# OBJECTIVE:
Your task is to retype, word for word, the lines from the start of the data through the line holding "S.cycles.caustics_reflective = False". Do not include the pictures.

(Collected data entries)
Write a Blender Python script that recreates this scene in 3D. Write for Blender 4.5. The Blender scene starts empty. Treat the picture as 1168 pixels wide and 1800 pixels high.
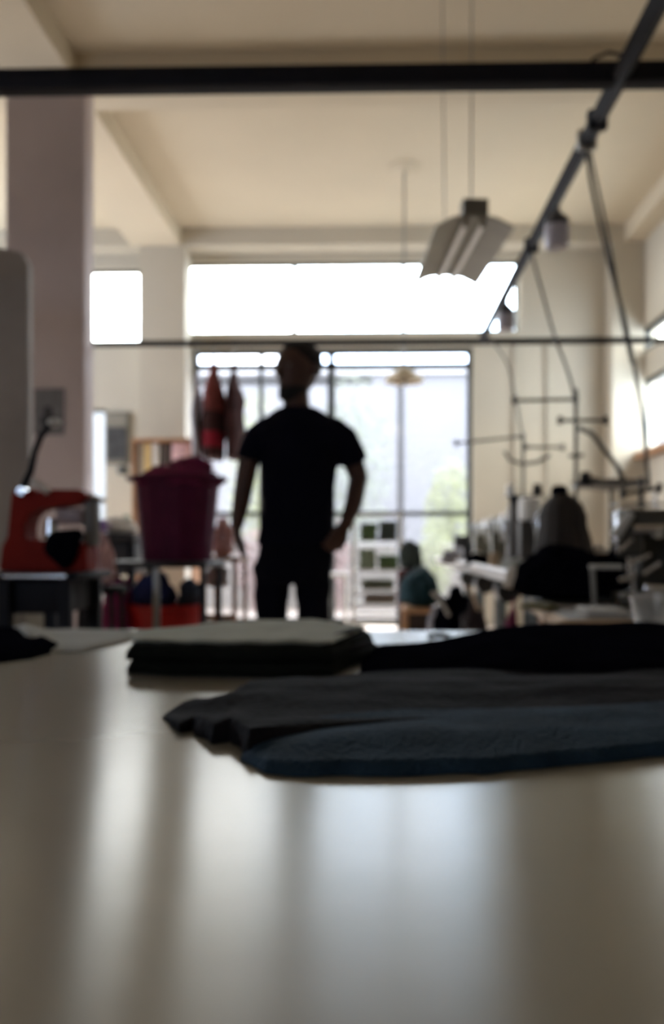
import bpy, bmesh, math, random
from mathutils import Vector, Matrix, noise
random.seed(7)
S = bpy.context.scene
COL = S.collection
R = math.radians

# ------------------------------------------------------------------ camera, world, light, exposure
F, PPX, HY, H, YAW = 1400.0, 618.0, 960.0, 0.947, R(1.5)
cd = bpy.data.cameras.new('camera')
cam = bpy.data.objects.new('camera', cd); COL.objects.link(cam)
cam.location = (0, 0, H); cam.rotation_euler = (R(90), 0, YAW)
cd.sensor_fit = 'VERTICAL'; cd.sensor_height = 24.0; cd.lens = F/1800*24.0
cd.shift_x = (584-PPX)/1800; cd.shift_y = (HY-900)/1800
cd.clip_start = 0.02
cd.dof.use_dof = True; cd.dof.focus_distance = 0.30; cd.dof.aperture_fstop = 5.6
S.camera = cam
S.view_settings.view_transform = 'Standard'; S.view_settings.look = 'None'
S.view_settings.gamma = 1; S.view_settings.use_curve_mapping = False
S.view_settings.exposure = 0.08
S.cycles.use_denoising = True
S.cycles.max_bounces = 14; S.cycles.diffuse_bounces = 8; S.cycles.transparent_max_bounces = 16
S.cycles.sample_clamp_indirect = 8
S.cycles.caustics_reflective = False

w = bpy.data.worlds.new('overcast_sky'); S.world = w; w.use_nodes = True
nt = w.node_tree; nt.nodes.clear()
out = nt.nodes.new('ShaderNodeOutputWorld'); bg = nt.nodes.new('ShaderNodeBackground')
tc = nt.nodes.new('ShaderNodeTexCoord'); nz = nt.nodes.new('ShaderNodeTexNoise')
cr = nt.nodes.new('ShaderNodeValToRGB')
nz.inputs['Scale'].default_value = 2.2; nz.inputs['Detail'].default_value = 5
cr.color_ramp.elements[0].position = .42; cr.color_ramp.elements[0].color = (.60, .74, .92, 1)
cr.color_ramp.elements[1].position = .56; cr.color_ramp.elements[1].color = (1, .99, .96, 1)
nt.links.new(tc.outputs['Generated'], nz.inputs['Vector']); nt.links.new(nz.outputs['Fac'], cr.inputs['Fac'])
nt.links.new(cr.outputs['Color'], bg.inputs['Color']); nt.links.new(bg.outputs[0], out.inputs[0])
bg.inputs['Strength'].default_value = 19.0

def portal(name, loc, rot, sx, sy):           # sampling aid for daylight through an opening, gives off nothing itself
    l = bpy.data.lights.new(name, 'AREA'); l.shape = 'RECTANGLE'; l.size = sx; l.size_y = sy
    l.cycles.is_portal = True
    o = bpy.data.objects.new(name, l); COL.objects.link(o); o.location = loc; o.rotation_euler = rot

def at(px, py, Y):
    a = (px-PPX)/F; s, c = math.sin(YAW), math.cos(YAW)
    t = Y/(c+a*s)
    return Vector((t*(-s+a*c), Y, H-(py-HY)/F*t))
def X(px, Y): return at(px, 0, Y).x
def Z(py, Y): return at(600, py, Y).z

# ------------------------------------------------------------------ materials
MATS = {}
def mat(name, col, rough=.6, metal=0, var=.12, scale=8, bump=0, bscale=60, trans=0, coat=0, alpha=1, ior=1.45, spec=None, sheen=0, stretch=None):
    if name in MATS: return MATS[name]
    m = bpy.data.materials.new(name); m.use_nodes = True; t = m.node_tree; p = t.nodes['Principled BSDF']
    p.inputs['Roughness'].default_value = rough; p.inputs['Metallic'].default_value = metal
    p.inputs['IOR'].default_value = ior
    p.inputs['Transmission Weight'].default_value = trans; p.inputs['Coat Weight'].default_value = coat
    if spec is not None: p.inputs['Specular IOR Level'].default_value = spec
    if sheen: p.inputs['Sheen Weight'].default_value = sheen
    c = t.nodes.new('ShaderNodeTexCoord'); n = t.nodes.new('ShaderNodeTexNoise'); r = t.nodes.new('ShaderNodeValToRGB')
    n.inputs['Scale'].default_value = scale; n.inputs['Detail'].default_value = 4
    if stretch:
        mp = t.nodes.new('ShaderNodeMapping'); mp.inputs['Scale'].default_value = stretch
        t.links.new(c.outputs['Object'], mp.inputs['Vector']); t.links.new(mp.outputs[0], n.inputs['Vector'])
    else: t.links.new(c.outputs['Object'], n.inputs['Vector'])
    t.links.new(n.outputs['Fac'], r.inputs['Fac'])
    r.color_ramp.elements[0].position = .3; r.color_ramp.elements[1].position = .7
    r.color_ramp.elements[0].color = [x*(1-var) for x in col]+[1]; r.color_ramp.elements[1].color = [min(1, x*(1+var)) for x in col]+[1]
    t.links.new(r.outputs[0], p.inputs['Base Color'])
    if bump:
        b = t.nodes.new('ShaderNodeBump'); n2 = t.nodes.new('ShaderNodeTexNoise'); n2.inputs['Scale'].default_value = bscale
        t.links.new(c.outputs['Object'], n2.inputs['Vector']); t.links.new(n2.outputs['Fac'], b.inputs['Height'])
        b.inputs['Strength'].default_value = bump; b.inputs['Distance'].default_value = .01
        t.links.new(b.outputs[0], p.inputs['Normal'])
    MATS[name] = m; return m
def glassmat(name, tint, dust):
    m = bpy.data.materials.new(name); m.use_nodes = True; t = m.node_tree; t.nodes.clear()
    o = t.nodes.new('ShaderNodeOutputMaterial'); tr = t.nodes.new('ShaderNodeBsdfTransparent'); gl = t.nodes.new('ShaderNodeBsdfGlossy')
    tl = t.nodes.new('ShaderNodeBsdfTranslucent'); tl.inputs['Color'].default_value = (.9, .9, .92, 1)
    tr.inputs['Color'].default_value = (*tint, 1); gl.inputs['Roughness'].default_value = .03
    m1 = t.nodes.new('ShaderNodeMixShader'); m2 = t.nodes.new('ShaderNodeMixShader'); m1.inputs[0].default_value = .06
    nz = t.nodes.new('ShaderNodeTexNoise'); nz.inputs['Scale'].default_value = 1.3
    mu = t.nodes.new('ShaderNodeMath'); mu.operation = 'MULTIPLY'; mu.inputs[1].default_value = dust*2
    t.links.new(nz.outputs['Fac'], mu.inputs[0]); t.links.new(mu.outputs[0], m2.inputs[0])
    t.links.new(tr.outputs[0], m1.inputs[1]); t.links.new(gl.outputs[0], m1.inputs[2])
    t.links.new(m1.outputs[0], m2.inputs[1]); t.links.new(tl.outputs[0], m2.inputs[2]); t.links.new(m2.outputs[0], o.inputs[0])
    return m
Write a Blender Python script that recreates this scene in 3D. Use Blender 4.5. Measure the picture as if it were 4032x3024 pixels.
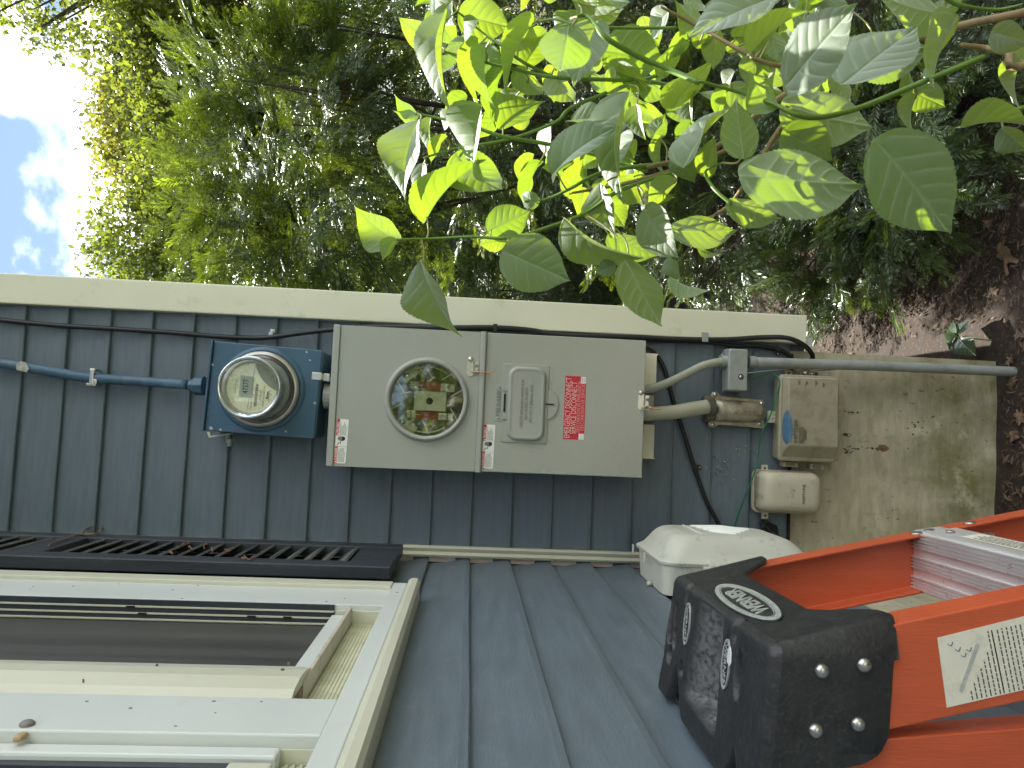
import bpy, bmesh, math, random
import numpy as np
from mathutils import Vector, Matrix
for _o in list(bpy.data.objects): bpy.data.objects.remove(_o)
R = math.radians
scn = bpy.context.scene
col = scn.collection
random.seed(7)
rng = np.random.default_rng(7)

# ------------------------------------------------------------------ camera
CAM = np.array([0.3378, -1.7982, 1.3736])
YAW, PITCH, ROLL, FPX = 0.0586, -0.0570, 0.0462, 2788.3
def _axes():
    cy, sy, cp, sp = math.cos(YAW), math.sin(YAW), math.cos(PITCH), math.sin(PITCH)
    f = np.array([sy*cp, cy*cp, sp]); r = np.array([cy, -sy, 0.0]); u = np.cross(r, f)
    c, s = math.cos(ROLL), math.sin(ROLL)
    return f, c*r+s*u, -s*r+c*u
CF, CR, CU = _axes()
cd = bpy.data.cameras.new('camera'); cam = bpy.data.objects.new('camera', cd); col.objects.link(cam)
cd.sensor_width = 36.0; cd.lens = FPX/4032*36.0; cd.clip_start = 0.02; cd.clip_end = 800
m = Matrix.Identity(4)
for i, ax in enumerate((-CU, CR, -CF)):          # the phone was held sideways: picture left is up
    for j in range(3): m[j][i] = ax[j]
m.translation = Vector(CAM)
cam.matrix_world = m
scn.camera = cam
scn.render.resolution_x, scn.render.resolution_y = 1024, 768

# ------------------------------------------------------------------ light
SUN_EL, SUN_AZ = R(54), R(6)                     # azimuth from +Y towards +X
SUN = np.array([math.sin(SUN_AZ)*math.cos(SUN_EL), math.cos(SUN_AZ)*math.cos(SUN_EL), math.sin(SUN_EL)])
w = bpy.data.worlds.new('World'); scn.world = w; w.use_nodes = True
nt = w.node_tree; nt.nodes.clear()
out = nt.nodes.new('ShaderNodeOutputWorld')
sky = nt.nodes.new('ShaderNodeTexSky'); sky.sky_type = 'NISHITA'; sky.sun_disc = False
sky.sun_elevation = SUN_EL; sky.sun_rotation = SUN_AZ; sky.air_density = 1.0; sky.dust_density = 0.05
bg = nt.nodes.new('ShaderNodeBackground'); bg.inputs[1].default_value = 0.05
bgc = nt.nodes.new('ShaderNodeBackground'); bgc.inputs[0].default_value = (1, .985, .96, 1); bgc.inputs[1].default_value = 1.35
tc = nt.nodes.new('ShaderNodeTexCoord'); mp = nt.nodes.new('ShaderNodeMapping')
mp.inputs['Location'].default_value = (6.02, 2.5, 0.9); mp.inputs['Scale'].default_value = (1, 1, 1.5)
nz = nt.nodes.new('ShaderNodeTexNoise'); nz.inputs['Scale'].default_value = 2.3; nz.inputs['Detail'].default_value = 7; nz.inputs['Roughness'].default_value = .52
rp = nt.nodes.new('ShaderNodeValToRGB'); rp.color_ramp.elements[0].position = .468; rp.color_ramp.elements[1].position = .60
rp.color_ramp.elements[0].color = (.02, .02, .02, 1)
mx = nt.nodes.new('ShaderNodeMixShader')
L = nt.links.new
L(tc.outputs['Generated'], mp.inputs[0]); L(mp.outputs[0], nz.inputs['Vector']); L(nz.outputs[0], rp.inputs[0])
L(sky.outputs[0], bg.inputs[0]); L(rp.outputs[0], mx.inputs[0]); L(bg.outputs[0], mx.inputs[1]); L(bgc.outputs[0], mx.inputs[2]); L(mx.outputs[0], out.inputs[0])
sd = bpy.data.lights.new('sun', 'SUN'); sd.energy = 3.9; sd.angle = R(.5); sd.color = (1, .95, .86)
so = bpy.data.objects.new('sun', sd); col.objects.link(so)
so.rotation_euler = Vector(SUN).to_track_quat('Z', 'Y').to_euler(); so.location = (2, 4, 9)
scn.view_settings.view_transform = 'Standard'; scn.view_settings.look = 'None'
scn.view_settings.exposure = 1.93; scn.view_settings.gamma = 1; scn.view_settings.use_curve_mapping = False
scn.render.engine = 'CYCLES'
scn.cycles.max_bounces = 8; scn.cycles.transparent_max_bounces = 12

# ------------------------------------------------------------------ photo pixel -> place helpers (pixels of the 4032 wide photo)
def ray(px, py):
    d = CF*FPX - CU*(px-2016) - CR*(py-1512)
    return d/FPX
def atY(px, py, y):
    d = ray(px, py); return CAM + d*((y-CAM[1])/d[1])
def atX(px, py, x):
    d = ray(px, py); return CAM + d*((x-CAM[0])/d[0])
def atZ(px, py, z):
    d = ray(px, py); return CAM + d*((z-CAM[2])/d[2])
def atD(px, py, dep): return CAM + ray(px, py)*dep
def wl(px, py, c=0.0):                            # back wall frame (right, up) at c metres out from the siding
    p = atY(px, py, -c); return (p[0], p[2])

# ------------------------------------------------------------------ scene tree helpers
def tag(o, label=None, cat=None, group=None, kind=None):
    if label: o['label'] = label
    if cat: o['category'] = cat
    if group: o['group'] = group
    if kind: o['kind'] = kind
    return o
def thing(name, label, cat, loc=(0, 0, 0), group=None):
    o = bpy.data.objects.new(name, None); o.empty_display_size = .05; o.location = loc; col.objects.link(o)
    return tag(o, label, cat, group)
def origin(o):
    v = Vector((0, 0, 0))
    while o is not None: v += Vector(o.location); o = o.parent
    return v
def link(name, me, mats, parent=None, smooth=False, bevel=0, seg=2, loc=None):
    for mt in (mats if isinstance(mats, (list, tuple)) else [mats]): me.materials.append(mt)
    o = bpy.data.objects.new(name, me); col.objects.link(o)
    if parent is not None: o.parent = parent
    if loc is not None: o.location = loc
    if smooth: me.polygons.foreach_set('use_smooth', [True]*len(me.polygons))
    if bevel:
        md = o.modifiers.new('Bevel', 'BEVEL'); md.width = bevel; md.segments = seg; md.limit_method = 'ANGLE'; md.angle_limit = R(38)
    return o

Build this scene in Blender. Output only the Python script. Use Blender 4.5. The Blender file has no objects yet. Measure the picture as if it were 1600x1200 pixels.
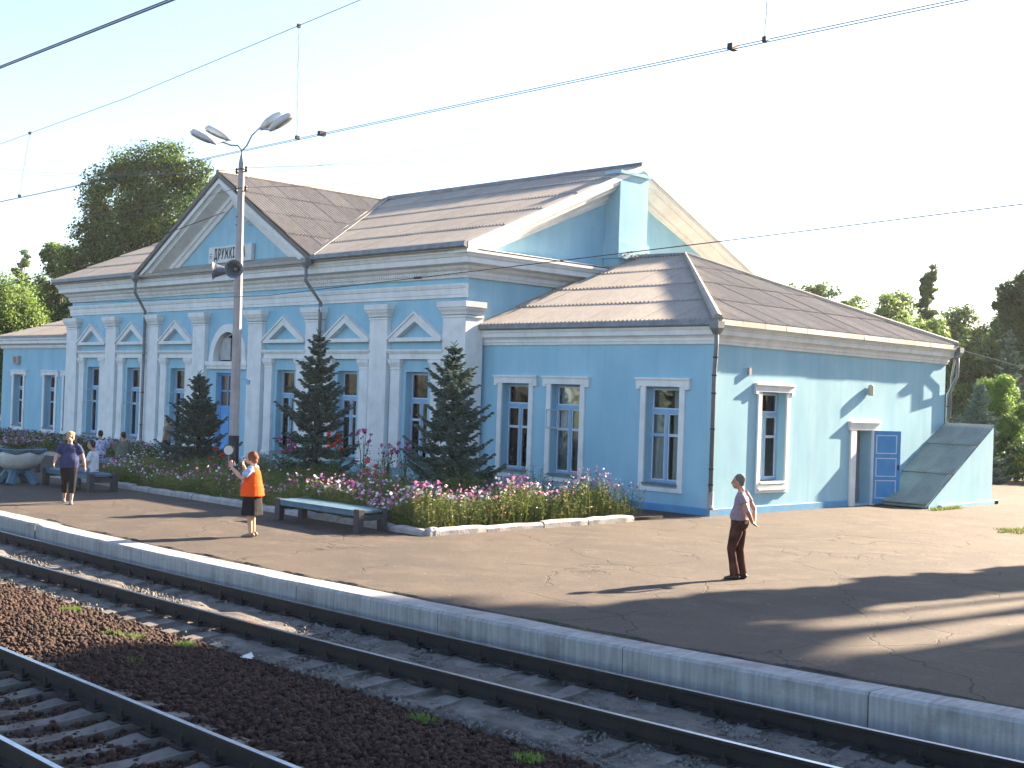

# SOLUTION FOR THIS EXERCISE:
Write a Blender Python script that recreates this scene in 3D. Write for Blender 4.5. The Blender scene starts empty. Treat the picture as 1168 pixels wide and 1800 pixels high.
import bpy, bmesh, math, random
from mathutils import Vector, Matrix, noise
random.seed(7)
S = bpy.context.scene
COL = S.collection
R = math.radians

# ------------------------------------------------------------------ camera, world, light, exposure
F, PPX, HY, H, YAW = 1400.0, 618.0, 960.0, 0.947, R(1.5)
cd = bpy.data.cameras.new('camera')
cam = bpy.data.objects.new('camera', cd); COL.objects.link(cam)
cam.location = (0, 0, H); cam.rotation_euler = (R(90), 0, YAW)
cd.sensor_fit = 'VERTICAL'; cd.sensor_height = 24.0; cd.lens = F/1800*24.0
cd.shift_x = (584-PPX)/1800; cd.shift_y = (HY-900)/1800
cd.clip_start = 0.02
cd.dof.use_dof = True; cd.dof.focus_distance = 0.30; cd.dof.aperture_fstop = 5.6
S.camera = cam
S.view_settings.view_transform = 'Standard'; S.view_settings.look = 'None'
S.view_settings.gamma = 1; S.view_settings.use_curve_mapping = False
S.view_settings.exposure = 0.08
S.cycles.use_denoising = True
S.cycles.max_bounces = 14; S.cycles.diffuse_bounces = 8; S.cycles.transparent_max_bounces = 16
S.cycles.sample_clamp_indirect = 8
S.cycles.caustics_reflective = False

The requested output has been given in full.